Türkiye’nin bu süreçte ciddi önlemler alması gerektiğini vurgulayan Dervişoğlu, “Ülkeyi yönetenlerin böyle dönemlerde siyasi parti liderlerini bilgilendirmesi gerekir. Geçmişte bu tür konularda Meclis ve muhalefet bilgilendirilirdi. Bugün ise yeterli bilgi paylaşımı yapılmıyor. Bu, sistem kaynaklı bir sorun” diye konuştu.
“Dışişleri Bakanı liderleri bilgilendirebilir”
Cumhurbaşkanı Erdoğan’ın “iç cephe” söylemine de değinen Dervişoğlu, “Sayın Cumhurbaşkanı liderleri toplamasa bile, Dışişleri Bakanı veya İçişleri Bakanı aracılığıyla siyasi partilere ve Meclis’e bilgi verilebilir. Bu sürece Adalet Bakanı ve MİT Başkanı da dahil olabilir” değerlendirmesini yaptı.

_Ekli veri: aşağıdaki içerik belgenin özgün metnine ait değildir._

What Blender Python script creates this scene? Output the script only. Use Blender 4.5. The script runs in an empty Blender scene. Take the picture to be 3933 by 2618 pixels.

“Bu ülke için mücadeleye devam edeceğim”
Devlet ve millet söz konusu olduğunda siyasi kaygılardan uzak durduğunu dile getiren Dervişoğlu, “Bu mücadele, Atatürk’ün Gençliğe Hitabesi’nde yüklenen sorumluluğun bir parçasıdır. Ne olursa olsun, bu ülke için mücadeleye devam edeceğim. Türkiye’de iki kutuplu bir siyaset inşa edilmeye çalışılıyor. İktidar nasıl tek adamlık sistemini kuruyorsa, muhalefeti de tek bir kutba sıkıştırma gayreti var. Bu çabalara karşı uyarılarımı sürdürüyorum” ifadelerini kullandı.
“Manipülatif haber”
Abdullah Öcalan’ın “İsrail düşmanımızdır” sözlerinin manşete çıkarılmasıyla ilgili soruya Dervişoğlu, “Bu manipülatif bir haber. İran PKK’sı olarak bilinen PJAK’ın İsrail’in yanında yer alabileceğini açıklamasının ardından, bu haberle farklı bir algı oluşturulmaya çalışılmış” dedi.
“Kişiye mazisi kefil olmalıdır”
Selahattin Demirtaş’ın “iç cephe” açıklamasıyla ilgili görüşünü de paylaşan Dervişoğlu, “Burada tutarlılık önemlidir. Dün başka, bugün başka konuşmak olmaz. Kişiye mazisi kefil olmalıdır. Geçmişin olumsuzluklarını yeni sözlerle aklayamazsınız. Hem bu olumsuzluklara sebep olup hem de yol gösterici olamazsınız. O zaman dün söylediklerinizden bugün vazgeçtiğinizi de açıkça belirtmeniz gerekir” dedi.